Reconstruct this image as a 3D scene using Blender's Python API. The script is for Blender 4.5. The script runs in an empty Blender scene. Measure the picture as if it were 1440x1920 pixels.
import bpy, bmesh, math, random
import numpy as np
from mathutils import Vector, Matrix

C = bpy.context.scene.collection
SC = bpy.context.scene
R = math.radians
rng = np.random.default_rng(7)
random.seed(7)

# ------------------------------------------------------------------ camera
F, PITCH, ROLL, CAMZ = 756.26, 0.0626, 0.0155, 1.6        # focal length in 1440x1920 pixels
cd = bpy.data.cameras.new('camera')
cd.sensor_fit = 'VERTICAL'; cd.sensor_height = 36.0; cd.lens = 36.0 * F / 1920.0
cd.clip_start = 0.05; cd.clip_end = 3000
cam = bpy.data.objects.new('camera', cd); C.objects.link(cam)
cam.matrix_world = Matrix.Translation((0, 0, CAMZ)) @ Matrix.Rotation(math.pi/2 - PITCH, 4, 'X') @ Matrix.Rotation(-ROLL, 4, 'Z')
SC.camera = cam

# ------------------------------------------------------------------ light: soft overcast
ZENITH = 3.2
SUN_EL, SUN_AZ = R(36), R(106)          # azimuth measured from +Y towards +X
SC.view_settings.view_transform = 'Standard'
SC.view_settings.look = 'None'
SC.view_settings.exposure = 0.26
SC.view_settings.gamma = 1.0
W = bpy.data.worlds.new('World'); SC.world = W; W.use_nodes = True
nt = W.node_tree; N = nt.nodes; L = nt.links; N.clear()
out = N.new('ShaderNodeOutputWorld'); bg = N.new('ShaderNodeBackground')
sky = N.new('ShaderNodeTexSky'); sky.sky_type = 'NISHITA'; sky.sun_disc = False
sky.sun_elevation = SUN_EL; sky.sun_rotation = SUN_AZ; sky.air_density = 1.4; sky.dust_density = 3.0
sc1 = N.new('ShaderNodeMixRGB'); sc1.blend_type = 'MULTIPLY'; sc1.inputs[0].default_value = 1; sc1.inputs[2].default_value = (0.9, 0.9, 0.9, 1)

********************

» To be done: Reproduce, please, the lines of the material from its first line down to the line containing "from mathutils import Vector, Matrix", keeping both ends and nothing beyond them.

» Response below:
Reconstruct this image as a 3D scene using Blender's Python API. The script is for Blender 4.5. The script runs in an empty Blender scene. Measure the picture as if it were 1440x1920 pixels.
import bpy, bmesh, math, random
import numpy as np
from mathutils import Vector, Matrix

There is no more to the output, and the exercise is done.